» **PROBLEM STATEMENT**: Quote only the lines from the top of the listing below down to and including the line with "stair foot', 'paper')".

=====

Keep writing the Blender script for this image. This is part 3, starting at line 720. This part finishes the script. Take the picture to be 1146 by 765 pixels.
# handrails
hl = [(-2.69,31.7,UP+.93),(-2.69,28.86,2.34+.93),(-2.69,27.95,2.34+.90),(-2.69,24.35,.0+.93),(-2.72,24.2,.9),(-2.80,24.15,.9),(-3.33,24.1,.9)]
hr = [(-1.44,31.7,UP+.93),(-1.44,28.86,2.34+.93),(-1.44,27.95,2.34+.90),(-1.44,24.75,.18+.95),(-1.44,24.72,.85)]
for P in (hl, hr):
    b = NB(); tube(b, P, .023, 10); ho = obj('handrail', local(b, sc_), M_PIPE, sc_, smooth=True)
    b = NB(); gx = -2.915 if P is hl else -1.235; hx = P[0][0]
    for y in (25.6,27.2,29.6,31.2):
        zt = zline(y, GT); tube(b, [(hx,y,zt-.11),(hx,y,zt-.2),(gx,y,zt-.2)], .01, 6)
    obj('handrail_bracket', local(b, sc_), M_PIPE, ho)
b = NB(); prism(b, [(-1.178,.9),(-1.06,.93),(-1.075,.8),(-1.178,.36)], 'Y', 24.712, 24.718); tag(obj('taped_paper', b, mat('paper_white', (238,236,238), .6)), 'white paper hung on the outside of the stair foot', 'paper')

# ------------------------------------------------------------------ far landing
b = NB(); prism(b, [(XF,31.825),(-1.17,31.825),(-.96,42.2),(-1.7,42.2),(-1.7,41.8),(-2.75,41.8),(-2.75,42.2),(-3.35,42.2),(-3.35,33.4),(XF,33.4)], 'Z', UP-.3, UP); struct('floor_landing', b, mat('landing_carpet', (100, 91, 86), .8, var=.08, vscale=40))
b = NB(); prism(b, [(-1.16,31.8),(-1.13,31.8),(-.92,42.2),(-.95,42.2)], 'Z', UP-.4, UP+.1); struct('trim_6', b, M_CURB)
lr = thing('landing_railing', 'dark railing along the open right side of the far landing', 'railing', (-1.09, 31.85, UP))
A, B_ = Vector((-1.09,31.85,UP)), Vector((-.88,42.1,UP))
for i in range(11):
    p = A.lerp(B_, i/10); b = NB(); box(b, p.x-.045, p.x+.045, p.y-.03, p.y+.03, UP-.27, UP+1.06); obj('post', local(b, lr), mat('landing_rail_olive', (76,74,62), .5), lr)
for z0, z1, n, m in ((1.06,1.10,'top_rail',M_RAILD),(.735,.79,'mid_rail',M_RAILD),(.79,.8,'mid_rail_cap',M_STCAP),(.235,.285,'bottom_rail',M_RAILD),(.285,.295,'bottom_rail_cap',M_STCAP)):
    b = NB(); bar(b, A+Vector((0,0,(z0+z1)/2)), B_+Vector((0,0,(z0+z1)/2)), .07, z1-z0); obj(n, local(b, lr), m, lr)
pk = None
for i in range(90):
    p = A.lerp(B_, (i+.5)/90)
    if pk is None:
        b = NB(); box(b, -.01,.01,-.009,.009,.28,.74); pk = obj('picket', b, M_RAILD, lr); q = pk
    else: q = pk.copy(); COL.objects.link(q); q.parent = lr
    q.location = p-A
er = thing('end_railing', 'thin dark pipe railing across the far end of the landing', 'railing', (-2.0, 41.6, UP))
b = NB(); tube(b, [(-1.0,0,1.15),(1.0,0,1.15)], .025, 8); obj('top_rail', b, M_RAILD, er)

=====

» **ANSWER BELOW**:
Keep writing the Blender script for this image. This is part 3, starting at line 720. This part finishes the script. Take the picture to be 1146 by 765 pixels.
# handrails
hl = [(-2.69,31.7,UP+.93),(-2.69,28.86,2.34+.93),(-2.69,27.95,2.34+.90),(-2.69,24.35,.0+.93),(-2.72,24.2,.9),(-2.80,24.15,.9),(-3.33,24.1,.9)]
hr = [(-1.44,31.7,UP+.93),(-1.44,28.86,2.34+.93),(-1.44,27.95,2.34+.90),(-1.44,24.75,.18+.95),(-1.44,24.72,.85)]
for P in (hl, hr):
    b = NB(); tube(b, P, .023, 10); ho = obj('handrail', local(b, sc_), M_PIPE, sc_, smooth=True)
    b = NB(); gx = -2.915 if P is hl else -1.235; hx = P[0][0]
    for y in (25.6,27.2,29.6,31.2):
        zt = zline(y, GT); tube(b, [(hx,y,zt-.11),(hx,y,zt-.2),(gx,y,zt-.2)], .01, 6)
    obj('handrail_bracket', local(b, sc_), M_PIPE, ho)
b = NB(); prism(b, [(-1.178,.9),(-1.06,.93),(-1.075,.8),(-1.178,.36)], 'Y', 24.712, 24.718); tag(obj('taped_paper', b, mat('paper_white', (238,236,238), .6)), 'white paper hung on the outside of the stair foot', 'paper')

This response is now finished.